Electronic noise of warm electrons in semiconductors from first-principles

TL;DR

This paper develops a first-principles, parameter-free theory to analyze electronic noise in semiconductors, revealing how microscopic relaxation processes influence noise characteristics.

Contribution

It introduces a novel first-principles formalism for electronic noise in semiconductors, avoiding adjustable parameters and linking spectral features to relaxation time scales.

Findings

Spectral features originate from momentum and energy relaxation time scales.

Optical phonon scattering dominates despite disparate relaxation processes.

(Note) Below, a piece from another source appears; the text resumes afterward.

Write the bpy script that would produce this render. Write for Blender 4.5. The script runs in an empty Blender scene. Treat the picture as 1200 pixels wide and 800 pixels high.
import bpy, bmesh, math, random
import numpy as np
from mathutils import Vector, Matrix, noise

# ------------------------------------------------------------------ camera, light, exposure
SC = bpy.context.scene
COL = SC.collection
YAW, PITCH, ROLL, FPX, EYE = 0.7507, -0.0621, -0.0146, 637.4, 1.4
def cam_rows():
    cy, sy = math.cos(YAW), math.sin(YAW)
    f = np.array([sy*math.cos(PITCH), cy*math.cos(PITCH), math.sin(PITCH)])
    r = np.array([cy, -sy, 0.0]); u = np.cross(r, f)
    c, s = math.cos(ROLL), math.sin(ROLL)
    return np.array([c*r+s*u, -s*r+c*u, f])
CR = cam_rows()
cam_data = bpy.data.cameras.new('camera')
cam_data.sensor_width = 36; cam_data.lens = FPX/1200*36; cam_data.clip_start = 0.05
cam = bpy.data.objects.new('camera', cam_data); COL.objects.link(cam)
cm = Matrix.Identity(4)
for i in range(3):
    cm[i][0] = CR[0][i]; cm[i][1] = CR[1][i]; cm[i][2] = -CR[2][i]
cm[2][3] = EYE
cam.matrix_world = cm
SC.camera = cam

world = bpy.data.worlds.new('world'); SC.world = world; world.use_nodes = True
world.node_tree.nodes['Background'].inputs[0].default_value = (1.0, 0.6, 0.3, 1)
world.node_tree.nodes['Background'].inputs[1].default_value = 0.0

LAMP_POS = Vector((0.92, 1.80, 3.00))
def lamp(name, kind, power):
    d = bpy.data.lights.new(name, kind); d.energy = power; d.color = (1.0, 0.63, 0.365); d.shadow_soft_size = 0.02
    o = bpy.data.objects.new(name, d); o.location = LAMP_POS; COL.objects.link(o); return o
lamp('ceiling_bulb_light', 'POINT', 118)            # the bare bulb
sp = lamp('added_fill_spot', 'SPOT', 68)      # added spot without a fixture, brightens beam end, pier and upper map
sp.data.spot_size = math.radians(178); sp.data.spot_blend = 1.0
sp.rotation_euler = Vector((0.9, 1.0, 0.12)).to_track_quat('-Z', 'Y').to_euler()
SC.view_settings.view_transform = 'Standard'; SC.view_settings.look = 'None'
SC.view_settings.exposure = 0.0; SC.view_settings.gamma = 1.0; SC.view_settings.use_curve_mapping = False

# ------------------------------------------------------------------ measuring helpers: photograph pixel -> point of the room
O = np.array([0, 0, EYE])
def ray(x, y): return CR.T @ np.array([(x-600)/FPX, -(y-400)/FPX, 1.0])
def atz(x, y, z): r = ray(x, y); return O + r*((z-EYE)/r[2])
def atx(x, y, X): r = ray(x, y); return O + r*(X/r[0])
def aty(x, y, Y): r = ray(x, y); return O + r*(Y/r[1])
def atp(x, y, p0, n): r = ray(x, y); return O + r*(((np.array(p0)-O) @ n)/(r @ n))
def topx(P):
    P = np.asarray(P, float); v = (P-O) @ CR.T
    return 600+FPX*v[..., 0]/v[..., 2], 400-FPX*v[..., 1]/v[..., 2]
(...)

Method applied successfully to GaAs, demonstrating practical utility.

Abstract

The ab-initio theory of low-field electronic transport properties such as carrier mobility in semiconductors is well-established. However, an equivalent treatment of electronic fluctuations about a non-equilibrium steady state, which are readily probed experimentally, remains less explored. Here, we report a first-principles theory of electronic noise for warm electrons in semiconductors. In contrast with typical numerical methods used for electronic noise, no adjustable parameters are required in the present formalism, with the electronic band structure and scattering rates calculated from first-principles. We demonstrate the utility of our approach by applying it to GaAs and show that spectral features in AC transport properties and noise originate from the disparate time scales of momentum and energy relaxation, despite the dominance of optical phonon scattering. Our formalism enables a parameter-free approach to probe the microscopic transport processes that give rise to electronic noise in semiconductors.